Look for the word "picture" in each line and report the count of matching lines, with nothing added.
-- -- --
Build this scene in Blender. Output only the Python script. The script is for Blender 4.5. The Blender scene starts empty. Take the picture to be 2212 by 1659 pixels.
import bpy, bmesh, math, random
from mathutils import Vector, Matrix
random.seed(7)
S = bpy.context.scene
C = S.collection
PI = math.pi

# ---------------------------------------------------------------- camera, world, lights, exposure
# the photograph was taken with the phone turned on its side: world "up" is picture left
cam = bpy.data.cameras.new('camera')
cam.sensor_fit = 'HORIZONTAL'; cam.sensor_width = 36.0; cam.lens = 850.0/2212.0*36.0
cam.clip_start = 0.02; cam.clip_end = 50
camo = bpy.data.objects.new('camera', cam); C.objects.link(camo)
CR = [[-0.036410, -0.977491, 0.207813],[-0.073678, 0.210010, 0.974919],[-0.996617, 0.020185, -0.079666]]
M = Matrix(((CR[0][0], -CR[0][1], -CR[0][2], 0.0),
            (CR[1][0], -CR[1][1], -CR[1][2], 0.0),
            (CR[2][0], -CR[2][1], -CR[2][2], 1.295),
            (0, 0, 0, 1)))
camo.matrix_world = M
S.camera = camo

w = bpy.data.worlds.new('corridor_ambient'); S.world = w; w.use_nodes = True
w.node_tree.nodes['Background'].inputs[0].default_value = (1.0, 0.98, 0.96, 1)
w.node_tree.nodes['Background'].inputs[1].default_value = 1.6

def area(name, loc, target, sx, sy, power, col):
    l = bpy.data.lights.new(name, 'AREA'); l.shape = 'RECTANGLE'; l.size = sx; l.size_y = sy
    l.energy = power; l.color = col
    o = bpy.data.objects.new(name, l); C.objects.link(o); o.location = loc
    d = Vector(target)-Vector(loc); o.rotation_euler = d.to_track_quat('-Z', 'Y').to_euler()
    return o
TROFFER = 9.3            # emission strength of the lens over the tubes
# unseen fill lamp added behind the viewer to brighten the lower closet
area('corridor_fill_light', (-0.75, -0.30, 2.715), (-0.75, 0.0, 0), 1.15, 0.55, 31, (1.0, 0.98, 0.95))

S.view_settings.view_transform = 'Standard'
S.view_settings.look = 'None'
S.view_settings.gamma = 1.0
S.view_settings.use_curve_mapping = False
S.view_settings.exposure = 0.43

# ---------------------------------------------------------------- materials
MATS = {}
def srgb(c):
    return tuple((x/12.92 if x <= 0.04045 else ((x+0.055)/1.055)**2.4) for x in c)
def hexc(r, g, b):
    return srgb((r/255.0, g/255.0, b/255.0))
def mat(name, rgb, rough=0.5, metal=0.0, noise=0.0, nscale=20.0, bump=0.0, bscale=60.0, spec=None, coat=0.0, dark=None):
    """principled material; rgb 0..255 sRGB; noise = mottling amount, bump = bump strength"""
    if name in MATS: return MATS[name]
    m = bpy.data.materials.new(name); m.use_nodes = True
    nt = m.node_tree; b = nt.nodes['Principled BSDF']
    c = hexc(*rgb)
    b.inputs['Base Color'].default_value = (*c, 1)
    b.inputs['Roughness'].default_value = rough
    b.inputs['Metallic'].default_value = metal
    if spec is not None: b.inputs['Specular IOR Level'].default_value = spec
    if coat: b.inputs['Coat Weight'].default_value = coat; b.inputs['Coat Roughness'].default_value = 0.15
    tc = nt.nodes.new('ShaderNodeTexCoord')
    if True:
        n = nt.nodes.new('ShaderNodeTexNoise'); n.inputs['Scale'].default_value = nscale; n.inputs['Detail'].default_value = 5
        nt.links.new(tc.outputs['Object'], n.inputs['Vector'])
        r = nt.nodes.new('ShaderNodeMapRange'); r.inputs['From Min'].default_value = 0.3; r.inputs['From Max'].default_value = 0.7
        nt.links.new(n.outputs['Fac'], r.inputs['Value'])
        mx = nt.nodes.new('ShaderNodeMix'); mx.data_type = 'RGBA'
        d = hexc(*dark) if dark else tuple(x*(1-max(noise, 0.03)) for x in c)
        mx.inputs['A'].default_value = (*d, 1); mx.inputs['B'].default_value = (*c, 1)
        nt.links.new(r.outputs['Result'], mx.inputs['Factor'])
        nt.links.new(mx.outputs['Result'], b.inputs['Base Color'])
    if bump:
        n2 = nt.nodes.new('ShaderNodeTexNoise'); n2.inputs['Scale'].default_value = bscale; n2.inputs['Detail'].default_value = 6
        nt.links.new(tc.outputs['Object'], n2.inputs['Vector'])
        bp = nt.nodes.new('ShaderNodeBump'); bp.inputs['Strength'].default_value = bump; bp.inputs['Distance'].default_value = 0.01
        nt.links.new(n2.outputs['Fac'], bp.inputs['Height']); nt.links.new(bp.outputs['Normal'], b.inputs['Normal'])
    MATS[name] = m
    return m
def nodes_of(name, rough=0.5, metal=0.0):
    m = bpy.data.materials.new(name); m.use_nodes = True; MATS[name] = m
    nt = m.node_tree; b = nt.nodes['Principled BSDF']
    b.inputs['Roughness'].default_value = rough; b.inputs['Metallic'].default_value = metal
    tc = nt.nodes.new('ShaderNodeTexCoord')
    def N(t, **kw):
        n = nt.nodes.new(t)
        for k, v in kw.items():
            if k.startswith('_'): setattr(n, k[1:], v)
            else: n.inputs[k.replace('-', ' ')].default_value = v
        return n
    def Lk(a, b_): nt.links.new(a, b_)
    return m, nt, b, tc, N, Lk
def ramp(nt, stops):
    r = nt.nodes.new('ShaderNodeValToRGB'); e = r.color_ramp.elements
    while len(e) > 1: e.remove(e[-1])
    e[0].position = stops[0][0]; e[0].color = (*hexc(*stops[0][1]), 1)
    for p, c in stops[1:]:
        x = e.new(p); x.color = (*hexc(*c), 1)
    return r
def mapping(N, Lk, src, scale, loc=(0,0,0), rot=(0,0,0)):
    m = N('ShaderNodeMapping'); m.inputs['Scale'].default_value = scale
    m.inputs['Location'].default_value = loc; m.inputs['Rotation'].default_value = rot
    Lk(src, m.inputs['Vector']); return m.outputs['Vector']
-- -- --
» EXERCISE ANSWER: 2